Thursday, August 12, 2010

Clinton denies role in Sestak job offer, Sestak denies Clinton's denial, Gibbs blows a gasket, and polygraphs around the country explode

Well, this is interesting. you may recall, starting last year (and as recently as May 2010) Joe Sestak began to allege that the White House offered him an administration job in exchange for dropping out of Pennsylvania’s Senate Democratic primary... such offers are ...against the law.  Sestak never recanted and the administration claimed that he had garbled a perfectly-innocent and certainly not felonious invitation by President Clinton to have Sestak serve on a commission.  As Sestak had gone on to win the primary anyway, it seemed obvious that all parties involved on the Democratic side of things wanted to let the matter drop quietly.  As for Clinton... he never said anything at all on the subject, really.

Until now (see also here).  Bill Clinton’s now denying that he tried to get Sestak out of the race.
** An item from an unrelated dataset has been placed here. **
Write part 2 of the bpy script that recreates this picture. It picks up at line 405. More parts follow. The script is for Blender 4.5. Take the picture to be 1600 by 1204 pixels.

Now, we can only speculate as to why this is coming out now, but consider the following:
  • Clinton and Obama have been having proxy fights in a number of Democratic primaries lately.
  • The latest one of these was Colorado: Obama backed Bennett, Clinton backed Romanoff.
  • Romanoff was the other Senate candidate who reported being offered a job by the White House in exchange for dropping out of the race.
  • The Colorado primary was Tuesday.
  • Clinton’s denial of being involved in the Sestak job offer took place on Wednesday.
So you tell me.  Or, more accurately, Clinton and Sestak can tell the Republicans on the House Oversight Committee, who are quite keen to find out just who is lying.


A few months ago, one of our eagle-eyed commenters aligned another piece of the Sestak-White House puzzle.

I think that we can probably infer from your timeline that the job offer (Navy Sec.) to Sestak was made sometime between early February, 2009 to, at or around, March 26, 2009- contrary to what the White House and Sestak claimed last Friday that the offer was sometime "last summer". Sestak likely turned down the offer and told them he would stay in the race, so then Obama nominated Mabus. Any offer by the White House to Sestak after March 26 would've been predicated upon Mabus stepping down or being replaced -- possible, but less likely.

A possible related note: I have no idea whether this is relevant to your timeline at this point, but it might be, so I'll throw it out there: The White House Counsel at the time the job offer was made to Sestak was Gregory Craig. Robert Bauer, a former Democrat election lawyer, who wrote the Sestak legal memorandum released last Friday, now holds the position.

Rumors started leaking last summer -- less than half a year on the job -- that the highly experienced Yale Law grad Gregory Craig was already on his way out, and were reported in many media outlets (WaPo, WSJ, etc.). On July, 22, 2009 White House Deputy Chief of Staff Jim Messina denied the rumors, "Sounds like typical Washington parlor games to me. These rumors are wrong." (WaPo), and denied it again to the WSJ a month later...

...In September, Craig told a group of three people, which included the president, that he was thinking of resigning (according to Politico). He then announced his resignation in November, with Politico reporting that, "[H]is decision was unrelated to the difficulties in closing Guantanamo Bay prison or other policy issues." Politico also reported that, "Craig said he could 'think of many ways in hindsight that I could have better served the president' but declined to be more specific."

So, who knows Craig's specific reason for resigning, but inquiring minds might want to know...

One more data point: in news you definitely could have missed, White House Deputy Counsel Daniel J. Meltzer resigned earlier this year:

...Among other things, Mr. Meltzer played a leading role in the administration’s efforts to close the military prison at Guantanamo Bay, Cuba, and related policies affecting terrorism detainees.

He was also the White House’s main contact with the Justice Department’s powerful Office of Legal Counsel, which evaluates whether proposed policies would be lawful...


Anyone willing to bet that our beloved investigative pro journalists at the "newspaper of record" will diligently research these matters?


Duncan Idaho said...

Rats leaving a sinking ship. Not unusual, really. Unless something is about to break and throw a HUGE wrench into the workings of the present administration....

Maybe a scandal is about to break and as many people who may be touched by it is trying to get away before it hits....

Georg Felis said...

I love a three-way conversation in the press, where each member of the conversation has their own version of what happened, and is determined to hammer it home no matter how it makes the other two parties look.